Clare was removed by her local party as a candidate for the ward she already represented. After being shortlisted to stand for another ward, she was hauled before a three-strong panel to determine whether she could stand as a Labour councillor. She was not told which social media posts she was to be questioned on, or allowed to bring another person to the interview or record what happened. At the interview, she was asked to explain posts she’d made encouraging women to speak out. It was, she says, “a really shoddy process from start to finish”. She was told she had brought the Labour Party into disrepute, and was being removed from the councillors’ selection panel. Clare resigned from the party and now sits as an independent.
The Labour Party’s determination to stamp out views supporting sex-based rights has led to the loss of committed, capable activists who in normal circumstances would be considered an asset.
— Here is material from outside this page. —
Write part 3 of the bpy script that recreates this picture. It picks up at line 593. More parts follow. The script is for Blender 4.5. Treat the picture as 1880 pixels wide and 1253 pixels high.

Karen Ingala Smith, CEO of domestic abuse charity NIA and a lifelong Labour supporter, had her application to join the Labour Party turned down because she had “engaged in conduct online that may reasonably be seen to demonstrate hostility based on gender identity”.
Starmer has refused to condemn the abuse
Is there any chance that this might change? Some think the party’s stance might be softening: Lent’s most recent letter referred to her legal right, since the Forstater judgement, to express gender-critical views. In a recent interview with Mumsnet, Keir Starmer appeared to support the right of women to single-sex sports.
Yet Starmer has refused to condemn the abuse Rosie Duffield MP has received for supporting single-sex spaces, even claiming that Duffield was “wrong” to say only women could have a cervix. In 2020, LWD prepared a dossier of incidents in which women had been bullied to share with the party’s general secretary, David Evans. He cancelled their agreed meeting, and LWD has been unsuccessful in its attempts to secure a new date. At the party conference in September this year, LWD and Lesbian Labour were both refused stalls within the main conference hall, despite space being available.
Unfortunately for the Labour leadership, the party’s attempts to suppress dissent have had the effect of making women more determined to be heard. In Scotland, senior female members are said to be “boiling with rage” at the party’s support for Nicola Sturgeon’s reform of the Gender Recognition Act, which would allow people legally to change their sex, with minimal checks, from the age of sixteen.
The LWD spokeswoman points out that the “policy capture is unbelievably insidious and relentless”, affecting not just political parties but trade unions and nearly all public bodies, including the NHS and civil service. LWD is preparing for the long haul: “The challenge everywhere of establishing evidence-based policy on sex and gender is massive. As Labour members our focus is on our party. Unless it stops censoring women’s voices, including within the parliamentary party, it stands no chance of developing robust policies on sex.”